É o clássico setup de uma série de espaços de trabalho: uma pessoa nova quer mudar como as coisas funcionam, alguns colegas se adaptam bem, mas os mais experientes não aceitam a mudança, até perceberem que ela veio para o bem. O que torna esse momento incrível em The Bear é que ela une justamente o que faz a série ser brilhante pra mim: ela usa a brutalidade visual e do ambiente (a cozinha do “The Beef” não é saudável para a cabeça de ninguém) e vê dessa brutalidade sair algo muito humano e sensível.

Não só o purê que Tina precisa entregar é de uma delicadeza (quando ela prova o leite com ervas que Sydney preparou para ela é um detalhezinho brilhante de construção de personagem), mas a crueza estética de The Bear realça quando um breve momento de beleza acontece.
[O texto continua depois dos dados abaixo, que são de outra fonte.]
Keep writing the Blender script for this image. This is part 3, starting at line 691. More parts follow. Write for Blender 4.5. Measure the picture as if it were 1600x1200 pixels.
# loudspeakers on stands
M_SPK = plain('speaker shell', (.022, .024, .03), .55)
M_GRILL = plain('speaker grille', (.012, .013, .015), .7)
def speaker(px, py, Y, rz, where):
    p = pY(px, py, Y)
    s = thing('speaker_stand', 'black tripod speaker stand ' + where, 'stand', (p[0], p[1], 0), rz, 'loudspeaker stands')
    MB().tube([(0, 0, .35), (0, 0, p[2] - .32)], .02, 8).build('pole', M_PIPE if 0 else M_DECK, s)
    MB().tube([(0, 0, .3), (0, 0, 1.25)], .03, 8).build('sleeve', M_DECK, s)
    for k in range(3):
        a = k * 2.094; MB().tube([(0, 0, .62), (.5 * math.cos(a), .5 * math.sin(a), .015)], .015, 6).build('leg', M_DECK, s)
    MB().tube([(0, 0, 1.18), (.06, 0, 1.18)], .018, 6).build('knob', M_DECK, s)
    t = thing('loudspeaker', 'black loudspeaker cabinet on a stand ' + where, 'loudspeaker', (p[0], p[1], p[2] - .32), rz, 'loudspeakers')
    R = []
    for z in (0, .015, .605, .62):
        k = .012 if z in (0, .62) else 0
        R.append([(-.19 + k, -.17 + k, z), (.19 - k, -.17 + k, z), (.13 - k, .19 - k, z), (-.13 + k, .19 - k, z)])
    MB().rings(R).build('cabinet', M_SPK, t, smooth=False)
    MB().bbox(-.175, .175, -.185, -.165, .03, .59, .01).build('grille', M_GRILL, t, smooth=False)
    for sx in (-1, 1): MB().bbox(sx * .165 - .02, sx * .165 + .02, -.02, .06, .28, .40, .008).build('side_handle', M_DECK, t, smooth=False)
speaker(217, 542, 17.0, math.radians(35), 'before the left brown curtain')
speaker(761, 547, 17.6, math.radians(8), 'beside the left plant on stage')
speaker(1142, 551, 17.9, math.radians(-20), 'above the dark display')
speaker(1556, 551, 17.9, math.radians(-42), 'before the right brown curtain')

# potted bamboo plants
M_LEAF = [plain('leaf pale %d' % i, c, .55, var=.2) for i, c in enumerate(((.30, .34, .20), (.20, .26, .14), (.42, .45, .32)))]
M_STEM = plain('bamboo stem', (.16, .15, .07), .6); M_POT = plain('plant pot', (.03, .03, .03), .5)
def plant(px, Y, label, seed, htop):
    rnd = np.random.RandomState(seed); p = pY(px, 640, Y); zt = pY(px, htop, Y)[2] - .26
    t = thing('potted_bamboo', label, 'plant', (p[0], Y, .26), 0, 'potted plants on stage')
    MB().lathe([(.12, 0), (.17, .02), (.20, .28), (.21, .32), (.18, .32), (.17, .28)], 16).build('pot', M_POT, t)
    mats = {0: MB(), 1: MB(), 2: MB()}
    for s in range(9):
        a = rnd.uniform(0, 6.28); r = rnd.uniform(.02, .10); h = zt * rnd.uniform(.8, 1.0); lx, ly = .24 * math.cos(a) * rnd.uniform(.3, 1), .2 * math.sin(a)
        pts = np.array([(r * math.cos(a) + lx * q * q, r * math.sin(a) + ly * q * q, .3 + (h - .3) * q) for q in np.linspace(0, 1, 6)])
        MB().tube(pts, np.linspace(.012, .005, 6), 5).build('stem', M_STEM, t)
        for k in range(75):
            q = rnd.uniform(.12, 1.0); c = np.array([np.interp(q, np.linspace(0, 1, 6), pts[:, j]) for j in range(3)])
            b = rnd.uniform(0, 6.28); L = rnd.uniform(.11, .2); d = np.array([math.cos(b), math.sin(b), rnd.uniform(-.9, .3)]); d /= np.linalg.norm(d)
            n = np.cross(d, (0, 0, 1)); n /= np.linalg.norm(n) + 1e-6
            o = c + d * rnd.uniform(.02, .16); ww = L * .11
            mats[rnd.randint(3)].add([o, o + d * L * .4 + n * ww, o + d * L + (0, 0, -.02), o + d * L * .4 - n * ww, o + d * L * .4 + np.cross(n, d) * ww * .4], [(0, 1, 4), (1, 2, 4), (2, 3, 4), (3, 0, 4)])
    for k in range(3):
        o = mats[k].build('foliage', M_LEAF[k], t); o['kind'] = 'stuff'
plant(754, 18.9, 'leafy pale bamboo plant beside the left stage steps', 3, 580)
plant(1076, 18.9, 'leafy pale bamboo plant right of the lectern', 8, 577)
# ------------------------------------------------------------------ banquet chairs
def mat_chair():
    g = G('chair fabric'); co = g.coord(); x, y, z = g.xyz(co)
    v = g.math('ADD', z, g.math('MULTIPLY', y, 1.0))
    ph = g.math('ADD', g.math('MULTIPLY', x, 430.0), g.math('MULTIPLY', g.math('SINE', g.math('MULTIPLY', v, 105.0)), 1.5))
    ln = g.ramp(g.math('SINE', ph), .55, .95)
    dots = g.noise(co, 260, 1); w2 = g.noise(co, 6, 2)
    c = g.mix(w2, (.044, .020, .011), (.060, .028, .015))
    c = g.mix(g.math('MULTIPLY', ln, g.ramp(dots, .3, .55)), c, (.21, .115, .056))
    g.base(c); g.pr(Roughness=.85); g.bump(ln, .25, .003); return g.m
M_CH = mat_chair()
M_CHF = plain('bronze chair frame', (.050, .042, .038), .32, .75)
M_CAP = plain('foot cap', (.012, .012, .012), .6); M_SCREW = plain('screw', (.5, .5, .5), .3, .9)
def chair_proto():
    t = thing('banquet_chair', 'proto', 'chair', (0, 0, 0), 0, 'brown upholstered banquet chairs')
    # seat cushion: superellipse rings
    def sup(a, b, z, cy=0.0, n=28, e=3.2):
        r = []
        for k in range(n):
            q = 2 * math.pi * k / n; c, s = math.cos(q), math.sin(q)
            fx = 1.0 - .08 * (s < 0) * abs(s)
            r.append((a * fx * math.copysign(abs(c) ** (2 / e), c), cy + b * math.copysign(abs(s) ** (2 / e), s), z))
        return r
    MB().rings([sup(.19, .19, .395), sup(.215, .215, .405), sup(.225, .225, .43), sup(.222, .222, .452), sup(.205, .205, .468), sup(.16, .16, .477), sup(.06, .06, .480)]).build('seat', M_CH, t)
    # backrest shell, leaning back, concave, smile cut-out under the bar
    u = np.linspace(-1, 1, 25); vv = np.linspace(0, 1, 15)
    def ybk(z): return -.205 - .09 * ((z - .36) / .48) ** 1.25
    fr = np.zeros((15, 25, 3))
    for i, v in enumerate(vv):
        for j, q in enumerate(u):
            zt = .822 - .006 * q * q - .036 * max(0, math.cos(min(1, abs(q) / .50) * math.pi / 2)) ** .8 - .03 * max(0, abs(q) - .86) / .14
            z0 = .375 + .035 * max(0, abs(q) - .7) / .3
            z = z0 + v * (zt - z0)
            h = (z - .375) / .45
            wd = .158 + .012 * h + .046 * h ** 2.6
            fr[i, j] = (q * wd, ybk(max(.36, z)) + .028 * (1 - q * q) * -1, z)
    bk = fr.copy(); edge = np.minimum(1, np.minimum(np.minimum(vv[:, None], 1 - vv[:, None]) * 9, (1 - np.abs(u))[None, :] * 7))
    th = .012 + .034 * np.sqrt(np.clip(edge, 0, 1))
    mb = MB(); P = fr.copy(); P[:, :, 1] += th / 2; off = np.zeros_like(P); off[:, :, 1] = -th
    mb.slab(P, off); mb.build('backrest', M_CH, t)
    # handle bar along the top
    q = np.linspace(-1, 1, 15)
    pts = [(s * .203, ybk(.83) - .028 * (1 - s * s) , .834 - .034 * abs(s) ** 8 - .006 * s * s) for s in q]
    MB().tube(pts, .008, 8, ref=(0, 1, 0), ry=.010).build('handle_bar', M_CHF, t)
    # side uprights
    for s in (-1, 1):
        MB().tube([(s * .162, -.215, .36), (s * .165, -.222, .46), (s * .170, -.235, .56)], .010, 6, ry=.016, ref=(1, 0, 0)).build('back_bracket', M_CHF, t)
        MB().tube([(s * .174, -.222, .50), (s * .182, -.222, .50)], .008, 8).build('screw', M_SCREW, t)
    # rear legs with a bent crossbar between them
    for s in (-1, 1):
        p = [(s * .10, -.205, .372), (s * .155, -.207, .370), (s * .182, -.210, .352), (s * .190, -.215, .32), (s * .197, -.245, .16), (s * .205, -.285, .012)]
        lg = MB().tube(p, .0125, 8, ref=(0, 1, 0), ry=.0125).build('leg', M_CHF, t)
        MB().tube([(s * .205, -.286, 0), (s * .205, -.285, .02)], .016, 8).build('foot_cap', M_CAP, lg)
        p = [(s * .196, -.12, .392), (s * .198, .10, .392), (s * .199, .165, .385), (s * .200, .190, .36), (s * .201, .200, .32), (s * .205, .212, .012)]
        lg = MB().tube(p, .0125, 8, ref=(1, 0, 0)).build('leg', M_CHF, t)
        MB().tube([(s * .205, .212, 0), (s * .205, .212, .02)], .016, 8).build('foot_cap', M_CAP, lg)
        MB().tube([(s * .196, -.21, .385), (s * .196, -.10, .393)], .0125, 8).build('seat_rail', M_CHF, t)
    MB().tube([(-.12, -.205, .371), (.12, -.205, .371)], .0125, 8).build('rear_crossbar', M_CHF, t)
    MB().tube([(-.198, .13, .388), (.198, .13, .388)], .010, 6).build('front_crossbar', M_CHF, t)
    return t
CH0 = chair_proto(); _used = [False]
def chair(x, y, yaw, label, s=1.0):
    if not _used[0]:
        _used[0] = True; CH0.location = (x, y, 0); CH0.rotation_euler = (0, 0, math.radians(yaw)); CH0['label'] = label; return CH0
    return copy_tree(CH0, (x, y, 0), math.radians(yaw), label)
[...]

Nesse caso, quando Tina leva o purê para Sydney provar, Sydney elogia o prato com um misto de surpresa e costume: sim, está gostoso, mas é claro que está gostoso — foi a Tina que fez, e ela é uma grande cozinheira. Em uma breve troca, The Bear aproxima essas personagens enquanto elas se nivelam.

The Bear sabe ser cruel. É uma série de momentos bastante cruéis em um ambiente cruel, mas é na beleza que essa crueza cria, de vez em quando, que mora tanto a genialidade da série quanto, eu acredito, a de uma cozinha. Tina errou o processo do purê várias vezes durante o episódio. Mas quando ela acertou, um breve momento em que duas grandes personagens finalmente se encontram no mesmo patamar acontece. The Bear não precisa chamar atenção para esse momento esteticamente. Já no quarto episódio de sua primeira temporada, a série já ensinou o espectador a saboreá-los.